▶ Data section:
..........
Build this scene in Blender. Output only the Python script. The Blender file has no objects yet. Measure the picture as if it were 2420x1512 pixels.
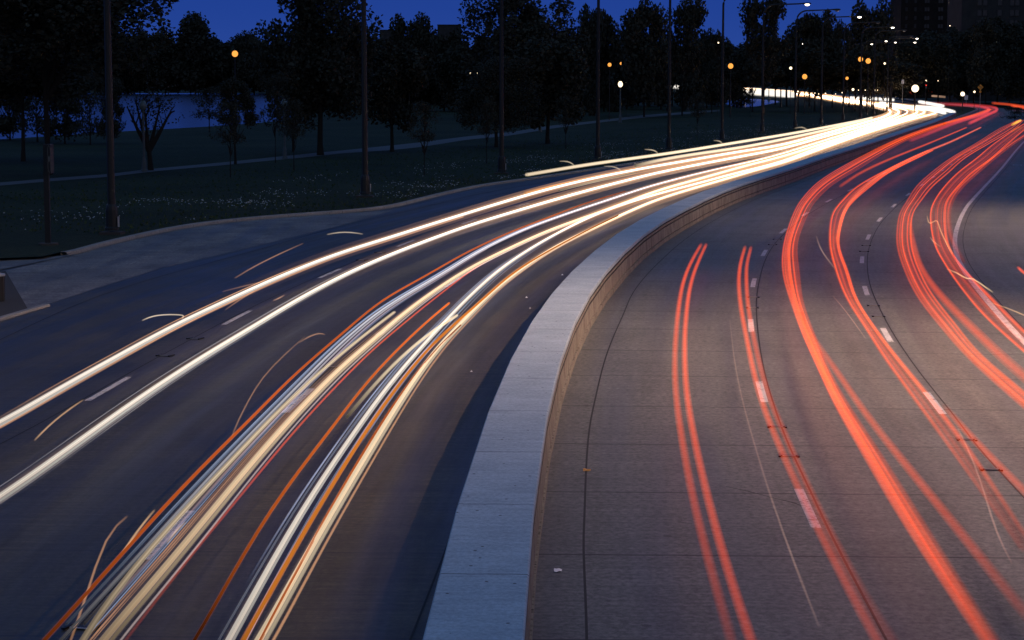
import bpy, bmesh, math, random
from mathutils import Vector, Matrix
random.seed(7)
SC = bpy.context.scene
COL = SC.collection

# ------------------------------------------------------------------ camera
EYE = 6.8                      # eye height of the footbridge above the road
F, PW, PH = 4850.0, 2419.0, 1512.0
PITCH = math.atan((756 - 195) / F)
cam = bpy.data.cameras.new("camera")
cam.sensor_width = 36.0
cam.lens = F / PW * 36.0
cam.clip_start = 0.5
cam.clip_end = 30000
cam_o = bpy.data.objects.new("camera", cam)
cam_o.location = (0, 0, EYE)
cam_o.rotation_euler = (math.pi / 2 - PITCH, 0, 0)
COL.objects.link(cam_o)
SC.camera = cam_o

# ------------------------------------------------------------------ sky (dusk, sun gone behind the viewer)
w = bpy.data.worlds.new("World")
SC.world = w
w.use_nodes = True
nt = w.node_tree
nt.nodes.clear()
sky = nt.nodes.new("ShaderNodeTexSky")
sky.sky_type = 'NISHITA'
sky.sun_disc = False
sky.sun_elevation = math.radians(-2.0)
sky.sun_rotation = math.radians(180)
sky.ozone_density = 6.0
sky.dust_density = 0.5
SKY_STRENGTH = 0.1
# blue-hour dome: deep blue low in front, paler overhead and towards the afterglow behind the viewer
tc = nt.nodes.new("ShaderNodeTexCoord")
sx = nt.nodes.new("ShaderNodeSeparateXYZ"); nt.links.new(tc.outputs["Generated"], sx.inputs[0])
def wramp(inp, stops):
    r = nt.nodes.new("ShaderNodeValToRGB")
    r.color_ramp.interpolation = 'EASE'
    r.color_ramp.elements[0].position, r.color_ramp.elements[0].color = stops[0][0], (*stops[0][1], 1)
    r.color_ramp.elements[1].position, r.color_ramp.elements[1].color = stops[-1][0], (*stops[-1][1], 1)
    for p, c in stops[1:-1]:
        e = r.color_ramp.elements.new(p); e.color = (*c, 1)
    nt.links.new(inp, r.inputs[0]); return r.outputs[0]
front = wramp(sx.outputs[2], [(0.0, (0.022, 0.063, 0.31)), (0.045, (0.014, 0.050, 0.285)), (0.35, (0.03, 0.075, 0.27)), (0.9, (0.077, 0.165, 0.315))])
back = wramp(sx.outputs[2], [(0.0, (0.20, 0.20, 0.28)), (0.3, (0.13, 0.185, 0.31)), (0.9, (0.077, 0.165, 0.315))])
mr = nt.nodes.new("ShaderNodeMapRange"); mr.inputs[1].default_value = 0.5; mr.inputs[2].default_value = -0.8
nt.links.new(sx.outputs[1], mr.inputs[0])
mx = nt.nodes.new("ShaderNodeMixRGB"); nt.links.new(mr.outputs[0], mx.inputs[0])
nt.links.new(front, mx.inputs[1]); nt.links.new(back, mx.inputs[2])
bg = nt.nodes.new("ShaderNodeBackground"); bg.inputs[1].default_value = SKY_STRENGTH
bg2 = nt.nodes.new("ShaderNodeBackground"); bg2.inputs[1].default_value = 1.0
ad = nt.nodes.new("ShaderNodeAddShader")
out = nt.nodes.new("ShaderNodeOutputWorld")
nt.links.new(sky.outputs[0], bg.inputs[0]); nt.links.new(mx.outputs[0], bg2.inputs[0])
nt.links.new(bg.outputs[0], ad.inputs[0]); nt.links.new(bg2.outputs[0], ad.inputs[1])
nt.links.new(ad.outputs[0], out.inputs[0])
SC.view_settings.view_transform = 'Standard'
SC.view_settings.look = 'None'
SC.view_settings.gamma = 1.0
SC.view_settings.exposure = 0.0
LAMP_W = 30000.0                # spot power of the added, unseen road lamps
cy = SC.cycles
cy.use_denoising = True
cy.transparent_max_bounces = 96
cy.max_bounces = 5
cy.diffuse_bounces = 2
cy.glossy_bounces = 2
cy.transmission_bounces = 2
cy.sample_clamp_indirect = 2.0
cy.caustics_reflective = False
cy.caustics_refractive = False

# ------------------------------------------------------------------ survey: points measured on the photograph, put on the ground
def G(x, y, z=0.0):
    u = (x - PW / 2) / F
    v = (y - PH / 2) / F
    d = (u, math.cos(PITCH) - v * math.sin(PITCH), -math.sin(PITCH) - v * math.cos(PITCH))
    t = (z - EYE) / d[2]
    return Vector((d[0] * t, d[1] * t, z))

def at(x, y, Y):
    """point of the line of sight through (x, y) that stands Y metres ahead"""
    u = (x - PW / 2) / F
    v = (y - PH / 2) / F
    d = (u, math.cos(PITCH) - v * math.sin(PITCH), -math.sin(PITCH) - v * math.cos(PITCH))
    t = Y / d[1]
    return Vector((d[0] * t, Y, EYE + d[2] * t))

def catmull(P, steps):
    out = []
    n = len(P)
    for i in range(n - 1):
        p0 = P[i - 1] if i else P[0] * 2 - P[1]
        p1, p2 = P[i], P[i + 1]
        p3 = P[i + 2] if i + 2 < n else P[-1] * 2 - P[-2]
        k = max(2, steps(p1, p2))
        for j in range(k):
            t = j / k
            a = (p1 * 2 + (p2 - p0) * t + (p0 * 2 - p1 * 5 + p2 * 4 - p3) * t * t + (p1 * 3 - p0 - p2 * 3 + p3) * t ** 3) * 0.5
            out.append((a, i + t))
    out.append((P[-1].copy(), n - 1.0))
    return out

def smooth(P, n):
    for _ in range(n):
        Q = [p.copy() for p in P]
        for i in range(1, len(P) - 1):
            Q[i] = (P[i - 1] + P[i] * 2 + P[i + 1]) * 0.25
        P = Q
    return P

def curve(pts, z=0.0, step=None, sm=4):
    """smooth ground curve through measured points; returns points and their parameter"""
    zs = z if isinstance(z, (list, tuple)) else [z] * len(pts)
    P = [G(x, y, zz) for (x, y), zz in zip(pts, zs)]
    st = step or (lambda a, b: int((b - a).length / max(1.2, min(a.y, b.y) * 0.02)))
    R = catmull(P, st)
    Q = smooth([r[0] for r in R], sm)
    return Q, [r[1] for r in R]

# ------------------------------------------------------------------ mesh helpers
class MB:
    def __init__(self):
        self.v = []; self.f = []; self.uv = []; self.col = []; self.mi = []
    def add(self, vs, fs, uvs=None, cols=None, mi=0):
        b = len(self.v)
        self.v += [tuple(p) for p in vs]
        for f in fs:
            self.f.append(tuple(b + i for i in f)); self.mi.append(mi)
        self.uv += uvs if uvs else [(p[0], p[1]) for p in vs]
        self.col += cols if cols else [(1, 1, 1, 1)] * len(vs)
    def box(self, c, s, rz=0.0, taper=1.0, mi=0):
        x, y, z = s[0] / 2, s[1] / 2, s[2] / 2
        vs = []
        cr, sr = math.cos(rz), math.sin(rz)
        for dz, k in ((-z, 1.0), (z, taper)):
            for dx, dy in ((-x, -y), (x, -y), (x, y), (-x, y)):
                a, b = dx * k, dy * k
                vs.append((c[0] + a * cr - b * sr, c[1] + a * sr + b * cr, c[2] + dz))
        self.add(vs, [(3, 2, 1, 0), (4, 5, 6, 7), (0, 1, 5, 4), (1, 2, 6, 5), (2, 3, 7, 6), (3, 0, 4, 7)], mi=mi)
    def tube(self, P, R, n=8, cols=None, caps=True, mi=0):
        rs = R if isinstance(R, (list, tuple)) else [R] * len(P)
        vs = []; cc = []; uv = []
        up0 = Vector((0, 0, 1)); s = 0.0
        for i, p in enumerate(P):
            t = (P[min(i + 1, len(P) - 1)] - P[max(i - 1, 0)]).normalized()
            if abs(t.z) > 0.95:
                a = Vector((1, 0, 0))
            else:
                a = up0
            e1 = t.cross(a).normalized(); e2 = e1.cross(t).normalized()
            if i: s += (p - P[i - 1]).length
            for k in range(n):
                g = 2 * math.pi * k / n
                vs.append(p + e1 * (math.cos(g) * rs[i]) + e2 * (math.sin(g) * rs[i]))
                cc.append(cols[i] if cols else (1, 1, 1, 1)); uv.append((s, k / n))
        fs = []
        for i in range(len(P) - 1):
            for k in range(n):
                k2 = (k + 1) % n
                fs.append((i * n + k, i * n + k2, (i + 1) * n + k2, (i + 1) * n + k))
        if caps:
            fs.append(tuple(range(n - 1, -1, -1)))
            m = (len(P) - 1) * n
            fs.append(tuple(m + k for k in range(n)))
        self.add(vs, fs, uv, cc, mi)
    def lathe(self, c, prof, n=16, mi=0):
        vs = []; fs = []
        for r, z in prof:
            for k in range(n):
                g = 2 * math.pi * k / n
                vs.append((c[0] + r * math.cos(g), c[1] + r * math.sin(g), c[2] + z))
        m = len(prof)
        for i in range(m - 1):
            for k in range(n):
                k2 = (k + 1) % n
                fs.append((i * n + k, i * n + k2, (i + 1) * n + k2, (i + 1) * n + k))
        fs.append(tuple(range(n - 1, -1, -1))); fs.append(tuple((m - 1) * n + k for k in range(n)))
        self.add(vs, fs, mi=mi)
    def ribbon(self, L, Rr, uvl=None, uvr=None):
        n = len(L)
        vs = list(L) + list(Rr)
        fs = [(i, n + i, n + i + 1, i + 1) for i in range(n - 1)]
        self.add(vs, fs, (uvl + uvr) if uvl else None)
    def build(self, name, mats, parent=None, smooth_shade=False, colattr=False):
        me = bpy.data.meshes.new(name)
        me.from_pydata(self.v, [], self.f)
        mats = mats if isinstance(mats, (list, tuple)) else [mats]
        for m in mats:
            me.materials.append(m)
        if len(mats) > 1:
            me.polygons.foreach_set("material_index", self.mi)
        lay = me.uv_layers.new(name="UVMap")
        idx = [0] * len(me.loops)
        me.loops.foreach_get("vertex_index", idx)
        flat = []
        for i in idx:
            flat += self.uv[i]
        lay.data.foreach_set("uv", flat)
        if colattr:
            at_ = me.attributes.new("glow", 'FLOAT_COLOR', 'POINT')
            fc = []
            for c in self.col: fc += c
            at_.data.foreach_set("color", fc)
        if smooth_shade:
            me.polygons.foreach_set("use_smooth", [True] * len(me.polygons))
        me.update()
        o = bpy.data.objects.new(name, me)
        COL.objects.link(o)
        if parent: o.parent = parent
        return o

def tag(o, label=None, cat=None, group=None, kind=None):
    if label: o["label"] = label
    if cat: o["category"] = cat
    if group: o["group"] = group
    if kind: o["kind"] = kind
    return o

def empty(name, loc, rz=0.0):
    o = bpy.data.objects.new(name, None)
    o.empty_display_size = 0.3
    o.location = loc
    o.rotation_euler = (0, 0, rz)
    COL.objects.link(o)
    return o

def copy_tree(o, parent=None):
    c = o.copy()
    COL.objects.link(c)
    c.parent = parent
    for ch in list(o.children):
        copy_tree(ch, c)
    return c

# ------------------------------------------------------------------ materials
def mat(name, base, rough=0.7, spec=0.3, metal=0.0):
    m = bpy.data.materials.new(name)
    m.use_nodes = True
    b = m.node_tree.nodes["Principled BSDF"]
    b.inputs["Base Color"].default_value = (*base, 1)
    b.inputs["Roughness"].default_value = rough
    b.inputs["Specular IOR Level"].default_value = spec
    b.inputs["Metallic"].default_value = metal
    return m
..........
▶ What you will do: Leave out any pictures, please, and quote only the lines from the top of the data through the line that contains "SC.camera = cam_o".

▶ Answer below:
Build this scene in Blender. Output only the Python script. The Blender file has no objects yet. Measure the picture as if it were 2420x1512 pixels.
import bpy, bmesh, math, random
from mathutils import Vector, Matrix
random.seed(7)
SC = bpy.context.scene
COL = SC.collection

# ------------------------------------------------------------------ camera
EYE = 6.8                      # eye height of the footbridge above the road
F, PW, PH = 4850.0, 2419.0, 1512.0
PITCH = math.atan((756 - 195) / F)
cam = bpy.data.cameras.new("camera")
cam.sensor_width = 36.0
cam.lens = F / PW * 36.0
cam.clip_start = 0.5
cam.clip_end = 30000
cam_o = bpy.data.objects.new("camera", cam)
cam_o.location = (0, 0, EYE)
cam_o.rotation_euler = (math.pi / 2 - PITCH, 0, 0)
COL.objects.link(cam_o)
SC.camera = cam_o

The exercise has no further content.